Thursday, May 5, 2011

Eggs Dillingham

My father didn't really know how to cook, but he was responsible for two of my fondest childhood food memories. One was for a "recipe" he made for us on Sunday mornings called Tomato Surprise. We weren't allowed in the kitchen while he made it, not that it was all that hard to figure out. It was condensed cream of tomato soup made with heavy cream (may the saints preserve us!) and garnished with homemade, butter-fried croutons (may the saints preserve us again). Mmmmmmm.
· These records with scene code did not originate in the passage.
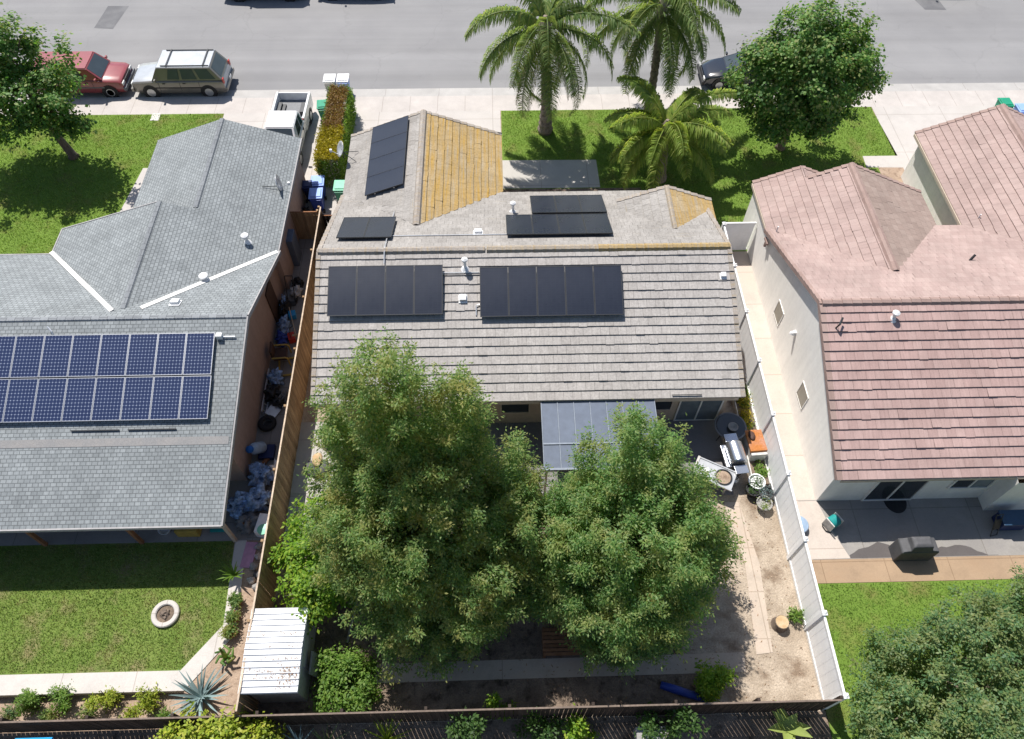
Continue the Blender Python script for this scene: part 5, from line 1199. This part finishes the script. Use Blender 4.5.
for sx in (-.6, .5):
    for sy in (-.32, .32):
        m = MB(); m.box((sx, sy, .34), (.06, .06, .68)); m.build('leg', MT['metal'], t, world=False)
t = thing('raised_bed', 'white edged raised planter bed along the white fence', 'planter', (9.95, 14.6, 0))
m = MB(); 
for x in (9.62, 10.26): m.box((x, 14.3, .14), (.05, 4.6, .3))
m.build('border', MT['offw'], t, bevel=.01); m = MB(); m.box((9.94, 14.3, .1), (.58, 4.56, .22)); m.build('soil', MT['dsoil'], t)
shrub('dry orange and green flowers in the raised bed by the white fence', 9.93, 14.7, .25, .4, 'gold', 55, 70, 13, (.08, .04), .12, name='flowers', cat='flowers', lobes=[(9.9, 14.9, .36, .2, .5, .14), (9.95, 15.7, .36, .2, .35, .14)], z0=.2)
t = thing('storage_box', 'rusty orange box with a pale base beside the barbecue', 'box', (9.92, 13.5, .1), R(4))
m = MB(); m.box((0, 0, .30), (.62, 1.0, .58)); m.build('base', MT['offw'], t, world=False, bevel=.015); m = MB(); m.box((0, .1, .63), (.66, .92, .09)); m.box((0, -.28, .60), (.66, .2, .09), M=Matrix.Rotation(R(18), 3, 'X')); m.build('lid', MT['orange'], t, world=False, bevel=.02)
m = MB(); m.blob((-.12, .3, .7), (.13, .2, .05), 3); m.build('rust_lump', MT['brownp'], t, world=False, smooth=True)
def pot(label, x, y, r, h, mat, lm=None, seed=0, group=None, z=0.0, ph=.3, name='plant_pot'):
    t = thing(name, label, 'pot', (x, y, z), 0, group); m = MB(); m.lathe([(r * .7, 0), (r, h), (r * 1.08, h), (r * 1.08, h + .03), (r * .92, h + .03), (r * .88, h - .04)], (0, 0, 0), 18, cap=False); m.lathe([(r * .7, 0), (.01, 0)], (0, 0, 0), 18); m.lathe([(r * .9, h - .04), (.01, h - .02)], (0, 0, 0), 18); m.build('pot', MT[mat], t, world=False, smooth=True, angle=40)
    if lm: foliage('foliage', [(x, y, z + h + ph * .45, r * .95, r * .95, ph * .5)], 20 if ph < .2 else 40, 9 if ph < .2 else 12, (.07, .03) if ph < .2 else (.10, .04), .1, LM[lm], t, seed, droop=-.1)
    return t
pot('white rimmed pot with dark plants against the white fence', 9.72, 12.05, .30, .38, 'wplast', 'dark', 91, 'pots by the white fence', ph=.12)
pot('black pot in the cluster behind the fire table', 9.55, 11.75, .27, .33, 'black', 'dark', 92, 'pots by the white fence', ph=.12)
pot('grey pot with a pale pink succulent in the cluster by the white fence', 9.98, 11.6, .26, .36, 'dmetal', 'agave', 93, 'pots by the white fence', ph=.12)
pot('mossy stone pot nearest the dirt in the cluster by the white fence', 9.85, 11.2, .28, .3, 'stone', 'elm', 94, 'pots by the white fence', ph=.14)
t = thing('propane_tank', 'small grey gas bottle under the barbecue shelf', 'gas bottle', (8.95, 12.2, 0)); m = MB(); m.lathe([(.10, 0), (.15, .05), (.15, .3), (.08, .38), (.05, .4), (.05, .45)], (0, 0, 0), 16); m.build('tank', MT['metal'], t, world=False, smooth=True, angle=40); m = MB(); m.lathe([(.09, .38), (.09, .47)], (0, 0, 0), 12, cap=False); m.build('collar', MT['metal'], t, world=False)
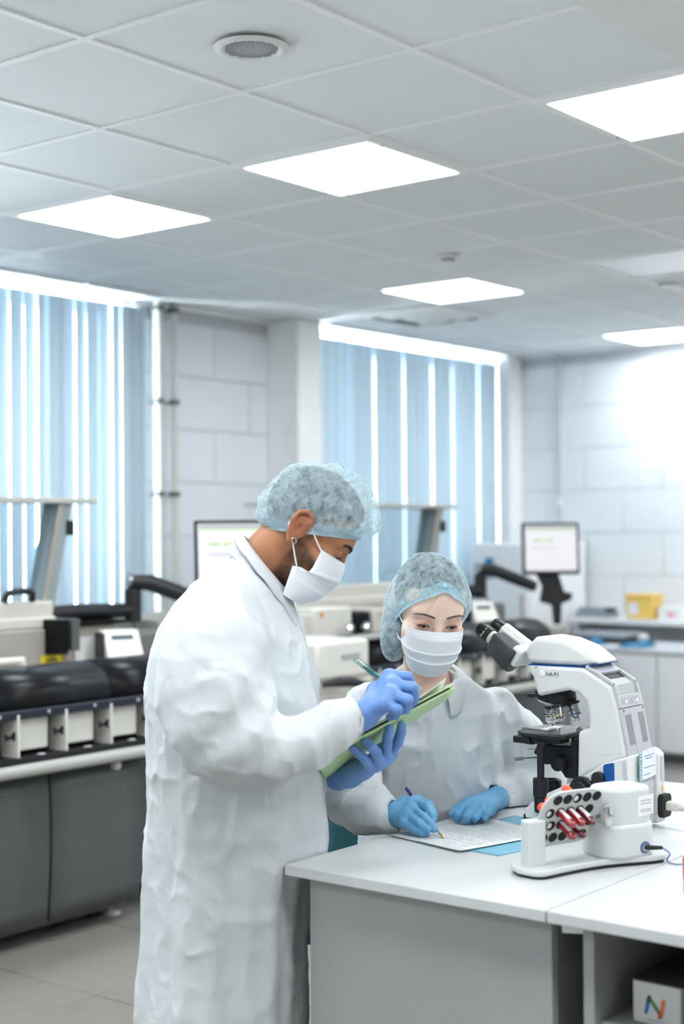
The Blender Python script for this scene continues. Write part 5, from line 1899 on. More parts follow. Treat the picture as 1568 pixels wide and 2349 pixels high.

The second dish was a breakfast concoction called Eggs Dillingham. To make Eggs Dillingham (named for a college buddy of my father's), you fried up two pieces of bacon, cut a hole in a slice of bread and centered the hole over the bacon in the pan. Then you cracked an egg into the hole and let the thing cook up into a wonderful egg-bacon sandwich glued together by the egg. In the meantime, the piece of bread that was cut out was also frying in the bacon fat. (Wait, where are those saints? I need them.)

We had this dish at home, but we also cooked it over many a campfire. The concept of Eggs Dillingham came in particularly handy when my family used to make an annual canoe pilgrimage to a small island in the middle of a Wisconsin lake. There we built a campfire and put a flat rock in the fire to heat up and serve as our "skillet." Once the rock was hot, we used the bacon to grease the rock, and then the bread with the hole torn out of it served to keep the egg from running off the rock.

I don't think I've ever had food that tasted as good as Eggs Dillingham on Scattering Rice Island.

The map above represents our canoe journey from Otter Lake to the island in Scattering Rice Lake.